2      Arrêt du 6 octobre 2020, La Quadrature du Net e.a. (C‑511/18, C‑512/18 et C‑520/18, EU:C:2020:791). Voir également l’arrêt rendu le même jour, Privacy International (C‑623/17, EU:C:2020:790) concernant la transmission généralisée et indifférenciée des données relatives au trafic et des données de localisation.
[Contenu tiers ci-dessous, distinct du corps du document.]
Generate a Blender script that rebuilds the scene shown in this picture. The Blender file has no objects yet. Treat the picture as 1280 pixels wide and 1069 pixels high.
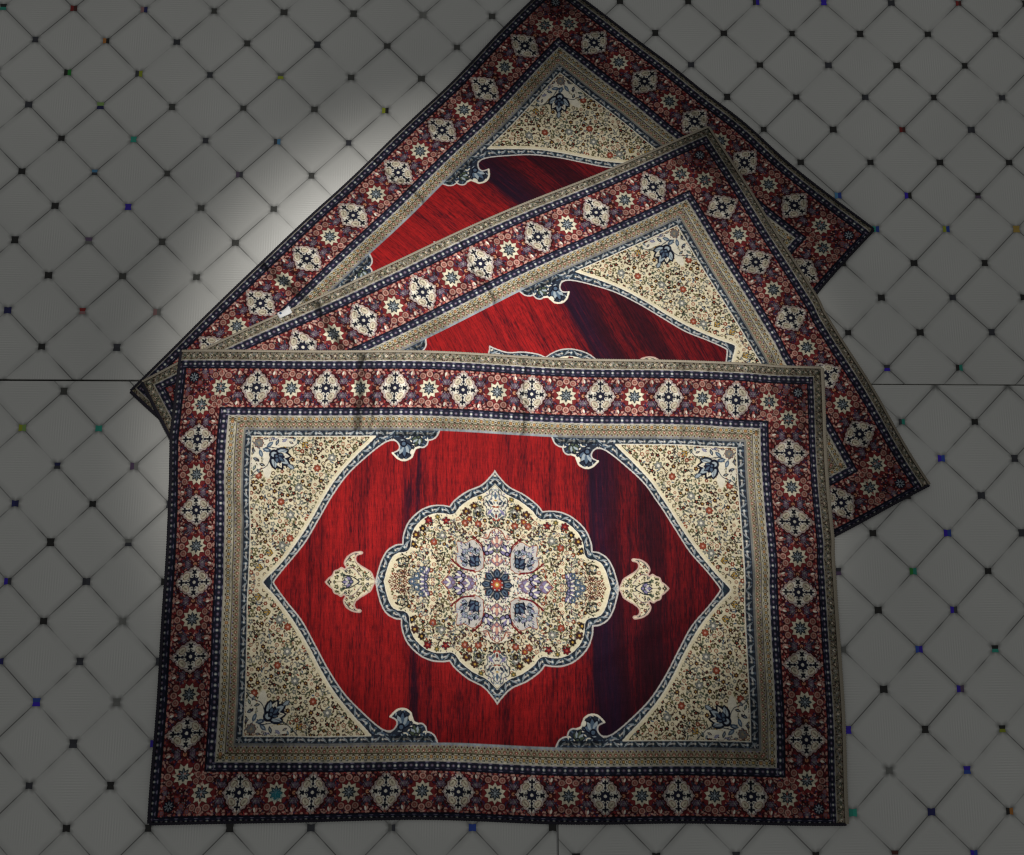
import bpy, math, random
import numpy as np
PI = math.pi

# ---------------------------------------------------------------- camera, world, lamps, exposure
S = bpy.context.scene
COL = S.collection
CAM_RX, CAM_RY, CAM_H, FOC = 0.16993, -0.023316, 2.06289, 1150.0
cd = bpy.data.cameras.new('camera'); cam = bpy.data.objects.new('camera', cd); COL.objects.link(cam)
cam.location = (0, 0, CAM_H); cam.rotation_euler = (CAM_RX, CAM_RY, 0)
cd.sensor_width = 36.0; cd.lens = 36.0*FOC/1280.0; cd.clip_start = 0.05; cd.clip_end = 60
S.camera = cam
S.render.resolution_x, S.render.resolution_y = 1024, 855
S.view_settings.view_transform = 'Standard'; S.view_settings.look = 'None'
S.view_settings.exposure = 0.0; S.view_settings.gamma = 1.0
W = bpy.data.worlds.new('World'); S.world = W; W.use_nodes = True
bg = W.node_tree.nodes['Background']; bg.inputs[0].default_value = (0.84, 0.86, 0.84, 1); bg.inputs[1].default_value = 0.19
def lamp(name, kind, loc, target, power, color, **kw):
    l = bpy.data.lights.new(name, kind); l.energy = power; l.color = color
    for k, v in kw.items(): setattr(l, k, v)
    o = bpy.data.objects.new(name, l); COL.objects.link(o); o.location = loc
    d = np.array(target, float)-np.array(loc, float)
    yaw = math.atan2(d[1], d[0]); pit = math.atan2(math.hypot(d[0], d[1]), -d[2])
    o.rotation_euler = (pit*1.0, 0, yaw-PI/2)
    return o
lamp('downlight', 'SPOT', (0.05, 0.55, 2.35), (0.01, 0.39, 0), 315, (1.0, 0.975, 0.915), spot_size=math.radians(41.5), spot_blend=1.0, shadow_soft_size=0.06)
lamp('ceiling_lamp', 'AREA', (-0.98, 1.70, 2.6), (-0.5, 0.8, 0), 2.0, (1.0, 0.98, 0.95), shape='DISK', size=0.7)
S.render.engine = 'CYCLES'; S.cycles.filter_width = 1.15

# ---------------------------------------------------------------- helpers
def new_mat(name, rough=0.8, spec=0.3):
    m = bpy.data.materials.new(name); m.use_nodes = True
    nt = m.node_tree; b = nt.nodes['Principled BSDF']
    b.inputs['Roughness'].default_value = rough; b.inputs['Specular IOR Level'].default_value = spec
    return m, nt, b
def N(nt, t, **kw):
    n = nt.nodes.new(t)
    for k, v in kw.items(): setattr(n, k, v)
    return n
def math_n(nt, op, a, b=None, c=None, clamp=False):
    n = nt.nodes.new('ShaderNodeMath'); n.operation = op; n.use_clamp = clamp
    for i, v in enumerate((a, b, c)):
        if v is None: continue
        if isinstance(v, (int, float)): n.inputs[i].default_value = v
        else: nt.links.new(v, n.inputs[i])
    return n.outputs[0]
def mesh_obj(name, co, quads, mat, parent=None, col=None, smooth=True, attr='dye'):
    me = bpy.data.meshes.new(name)
    co = np.asarray(co, np.float32); quads = np.asarray(quads, np.int32)
    me.vertices.add(len(co)); me.vertices.foreach_set('co', co.ravel())
    nf, k = quads.shape
    me.loops.add(nf*k); me.loops.foreach_set('vertex_index', quads.ravel())
    me.polygons.add(nf); me.polygons.foreach_set('loop_start', np.arange(0, nf*k, k, dtype=np.int32))
    if smooth: me.polygons.foreach_set('use_smooth', np.ones(nf, bool))
    me.update(calc_edges=True)
    if col is not None:
        a = me.color_attributes.new(attr, 'FLOAT_COLOR', 'POINT')
        c4 = np.ones((len(co), 4), np.float32); c4[:, :3] = col
        a.data.foreach_set('color', c4.ravel())
    me.materials.append(mat)
    o = bpy.data.objects.new(name, me); COL.objects.link(o)
    if parent is not None: o.parent = parent
    return o
def empty(name, loc=(0, 0, 0)):
    o = bpy.data.objects.new(name, None); COL.objects.link(o); o.location = loc; o.empty_display_size = 0.1
    return o

# ---------------------------------------------------------------- materials
def attr_mat(name, rough, spec, sheen=0.0, bump=0.0):
    m, nt, b = new_mat(name, rough, spec)
    a = N(nt, 'ShaderNodeAttribute', attribute_name='dye')
    nt.links.new(a.outputs['Color'], b.inputs['Base Color'])
    if sheen:
        b.inputs['Sheen Weight'].default_value = sheen; b.inputs['Sheen Roughness'].default_value = 0.4
    if bump:
        tc = N(nt, 'ShaderNodeTexCoord'); no = N(nt, 'ShaderNodeTexNoise'); no.inputs['Scale'].default_value = 420; no.inputs['Detail'].default_value = 3
        nt.links.new(tc.outputs['Object'], no.inputs['Vector'])
        bm = N(nt, 'ShaderNodeBump'); bm.inputs['Strength'].default_value = bump; bm.inputs['Distance'].default_value = 0.002
        nt.links.new(no.outputs['Fac'], bm.inputs['Height']); nt.links.new(bm.outputs['Normal'], b.inputs['Normal'])
    return m
M_pile = attr_mat('woven_pile', 0.85, 0.12, 0.08, 0.5)
M_stud = attr_mat('glazed_inlay', 0.3, 0.35)

def plain_mat(name, c, rough, spec=0.2, var=0.25, scale=300, bump=0.4):
    m, nt, b = new_mat(name, rough, spec)
    tc = N(nt, 'ShaderNodeTexCoord'); no = N(nt, 'ShaderNodeTexNoise'); no.inputs['Scale'].default_value = scale; no.inputs['Detail'].default_value = 4
    nt.links.new(tc.outputs['Object'], no.inputs['Vector'])
    cr = N(nt, 'ShaderNodeMix', data_type='RGBA')
    cr.inputs['A'].default_value = (*[v*(1-var) for v in c], 1); cr.inputs['B'].default_value = (*[min(1, v*(1+var)) for v in c], 1)
    nt.links.new(no.outputs['Fac'], cr.inputs['Factor']); nt.links.new(cr.outputs['Result'], b.inputs['Base Color'])
    bm = N(nt, 'ShaderNodeBump'); bm.inputs['Strength'].default_value = bump; bm.inputs['Distance'].default_value = 0.001
    nt.links.new(no.outputs['Fac'], bm.inputs['Height']); nt.links.new(bm.outputs['Normal'], b.inputs['Normal'])
    return m
M_cotton = plain_mat('cotton_binding', (0.27, 0.235, 0.185), 0.9)
M_darkbind = plain_mat('dark_wool_binding', (0.018, 0.016, 0.024), 0.9)
M_back = plain_mat('rug_backing', (0.22, 0.19, 0.15), 0.95)
M_tag = plain_mat('white_tag_cloth', (0.62, 0.62, 0.63), 0.7, var=0.12, scale=160)
M_tagink = plain_mat('tag_ink', (0.03, 0.06, 0.14), 0.6, var=0.05)
M_joint = plain_mat('pale_joint', (0.42, 0.42, 0.42), 0.6)
M_grout = plain_mat('dark_joint', (0.022, 0.021, 0.018), 0.9)

D = 0.17                                               # diagonal pitch of the diamonds
def tile_mat():
    m, nt, b = new_mat('satin_diamond_tile', 0.36, 0.65)
    L = nt.links
    tc = N(nt, 'ShaderNodeTexCoord'); sp = N(nt, 'ShaderNodeSeparateXYZ'); L.new(tc.outputs['Object'], sp.inputs[0])
    x, y = sp.outputs[0], sp.outputs[1]
    a = math_n(nt, 'DIVIDE', math_n(nt, 'ADD', x, y), D); c = math_n(nt, 'DIVIDE', math_n(nt, 'SUBTRACT', x, y), D)
    def dline(v): return math_n(nt, 'MULTIPLY', math_n(nt, 'ABSOLUTE', math_n(nt, 'SUBTRACT', v, math_n(nt, 'ROUND', v))), D/math.sqrt(2))
    da, dc = dline(a), dline(c)
    dm = math_n(nt, 'MINIMUM', da, dc)                  # metres to the nearest groove
    no = N(nt, 'ShaderNodeTexNoise'); no.inputs['Scale'].default_value = 9.0; no.inputs['Detail'].default_value = 3; L.new(tc.outputs['Object'], no.inputs['Vector'])
    no2 = N(nt, 'ShaderNodeTexNoise'); no2.inputs['Scale'].default_value = 2.3; no2.inputs['Detail'].default_value = 5; L.new(tc.outputs['Object'], no2.inputs['Vector'])
    fade = N(nt, 'ShaderNodeMapRange'); L.new(no.outputs['Fac'], fade.inputs['Value']); fade.inputs['From Min'].default_value = 0.36; fade.inputs['From Max'].default_value = 0.56
    fade.inputs['To Min'].default_value = 0.18; fade.inputs['To Max'].default_value = 1.0
    # groove: narrow dark line
    g = N(nt, 'ShaderNodeMapRange', interpolation_type='SMOOTHSTEP'); L.new(dm, g.inputs['Value'])
    g.inputs['From Min'].default_value = 0.0006; g.inputs['From Max'].default_value = 0.0021; g.inputs['To Min'].default_value = 1; g.inputs['To Max'].default_value = 0
    gline = math_n(nt, 'MULTIPLY', math_n(nt, 'MULTIPLY', g.outputs[0], fade.outputs[0]), 0.76)
    # cushion shade painted into the colour where grooves cross
    mx = math_n(nt, 'MAXIMUM', da, dc)
    sm = N(nt, 'ShaderNodeMapRange', interpolation_type='SMOOTHSTEP'); L.new(mx, sm.inputs['Value'])
    sm.inputs['From Min'].default_value = 0.004; sm.inputs['From Max'].default_value = 0.026; sm.inputs['To Min'].default_value = 0.75; sm.inputs['To Max'].default_value = 0
    sm2 = N(nt, 'ShaderNodeMapRange', interpolation_type='SMOOTHSTEP'); L.new(dm, sm2.inputs['Value'])
    sm2.inputs['From Min'].default_value = 0.0; sm2.inputs['From Max'].default_value = 0.011; sm2.inputs['To Min'].default_value = 1; sm2.inputs['To Max'].default_value = 0
    cross_shade = math_n(nt, 'MULTIPLY', sm.outputs[0], sm2.outputs[0])
    # woven hatch, turning with every other row of diamonds
    par = math_n(nt, 'MODULO', math_n(nt, 'ADD', math_n(nt, 'SUBTRACT', math_n(nt, 'FLOOR', a), math_n(nt, 'FLOOR', c)), 400), 2)
    def wave(v): return math_n(nt, 'SINE', math_n(nt, 'MULTIPLY', v, 2*PI/0.0056))
    mixw = N(nt, 'ShaderNodeMix'); L.new(par, mixw.inputs['Factor']); L.new(wave(y), mixw.inputs['A']); L.new(wave(x), mixw.inputs['B'])
    cen = N(nt, 'ShaderNodeMapRange', interpolation_type='SMOOTHSTEP'); L.new(dm, cen.inputs['Value'])
    cen.inputs['From Min'].default_value = 0.012; cen.inputs['From Max'].default_value = 0.052
    hat = math_n(nt, 'MULTIPLY', math_n(nt, 'MULTIPLY', mixw.outputs['Result'], cen.outputs[0]), no.outputs['Fac'])
    base = math_n(nt, 'ADD', 0.52, math_n(nt, 'MULTIPLY', hat, 0.075))
    base = math_n(nt, 'MULTIPLY', base, math_n(nt, 'ADD', 0.84, math_n(nt, 'MULTIPLY', no2.outputs['Fac'], 0.32)))
    soft = N(nt, 'ShaderNodeMapRange', interpolation_type='SMOOTHSTEP'); L.new(dm, soft.inputs['Value'])  # cushion shading put into the colour, darker towards the grooves
    soft.inputs['From Min'].default_value = 0.0; soft.inputs['From Max'].default_value = 0.016; soft.inputs['To Min'].default_value = 0.24; soft.inputs['To Max'].default_value = 0
    gl2 = math_n(nt, 'MAXIMUM', gline, math_n(nt, 'MULTIPLY', soft.outputs[0], fade.outputs[0]))
    dark = math_n(nt, 'SUBTRACT', 1.0, math_n(nt, 'MAXIMUM', gl2, cross_shade), clamp=True)
    v = math_n(nt, 'MULTIPLY', base, dark)
    cb = N(nt, 'ShaderNodeCombineColor'); L.new(v, cb.inputs[0]); L.new(math_n(nt, 'MULTIPLY', v, 0.99), cb.inputs[1]); L.new(math_n(nt, 'MULTIPLY', v, 0.955), cb.inputs[2])
    L.new(cb.outputs[0], b.inputs['Base Color'])
    rg = math_n(nt, 'ADD', 0.33, math_n(nt, 'MULTIPLY', no2.outputs['Fac'], 0.16)); L.new(rg, b.inputs['Roughness'])
    # relief: each diamond a shallow cushion
    pil = math_n(nt, 'POWER', math_n(nt, 'MULTIPLY', dm, 16.6, clamp=True), 0.5)
    hgt = math_n(nt, 'ADD', math_n(nt, 'MULTIPLY', pil, 0.0016), math_n(nt, 'MULTIPLY', hat, 0.00010))
    bm = N(nt, 'ShaderNodeBump'); bm.inputs['Strength'].default_value = 0.6; bm.inputs['Distance'].default_value = 1.0
    L.new(hgt, bm.inputs['Height']); L.new(bm.outputs['Normal'], b.inputs['Normal'])
    return m
M_tile = tile_mat()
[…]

3      Dans cet arrêt, la Cour a jugé que l’article 15, paragraphe 1, de la directive 2002/58/CE du Parlement européen et du Conseil, du 12 juillet 2002, concernant le traitement des données à caractère personnel et la protection de la vie privée dans le secteur des communications électroniques (directive vie privée et communications électroniques) (JO 2002, L 201, p. 37, ci-après la « directive “vie privée et communications électroniques” »), telle que modifiée par la directive 2009/136/CE du Parlement européen et du Conseil, du 25 novembre 2009 (JO 2009, L 337, p. 11), s’oppose à une réglementation nationale prévoyant la conservation généralisée et indifférenciée des données relatives au trafic et des données de localisation aux fins de la lutte contre la criminalité.


4      Dispositions combinées de l’article 113a, paragraphe 1, et de l’article 113b du Telekommunikationsgesetz (loi sur les télécommunications), du 22 juin 2004 (BGBl. 2004 I, p. 1190), dans sa version applicable au litige au principal.


5      Plus précisément, l’article 15, paragraphe 1, de la directive 2002/58.


6      Articles 6 à 8, 11 et 52, paragraphe 1, de la Charte.


7      Arrêt du 5 avril 2022, Commissioner of An Garda Síochána e.a. (C‑140/20, EU:C:2022:258).


8      Plus précisément, de l’article 15, paragraphe 1, deuxième phrase, de la directive 2002/58.


9      Voir, en ce qui concerne l’accès à de telles données, arrêt du 2 mars 2021, Prokuratuur (Conditions d’accès aux données relatives aux communications électroniques) (C‑746/18, EU:C:2021:152, point 39).


10      Cette hiérarchie est consacrée dans la jurisprudence de la Cour, et notamment dans l’arrêt La Quadrature du Net e.a., aux points 135 et 136. En vertu de cette hiérarchie, la lutte contre la criminalité grave est d’une importance moindre que la sauvegarde de la sécurité nationale.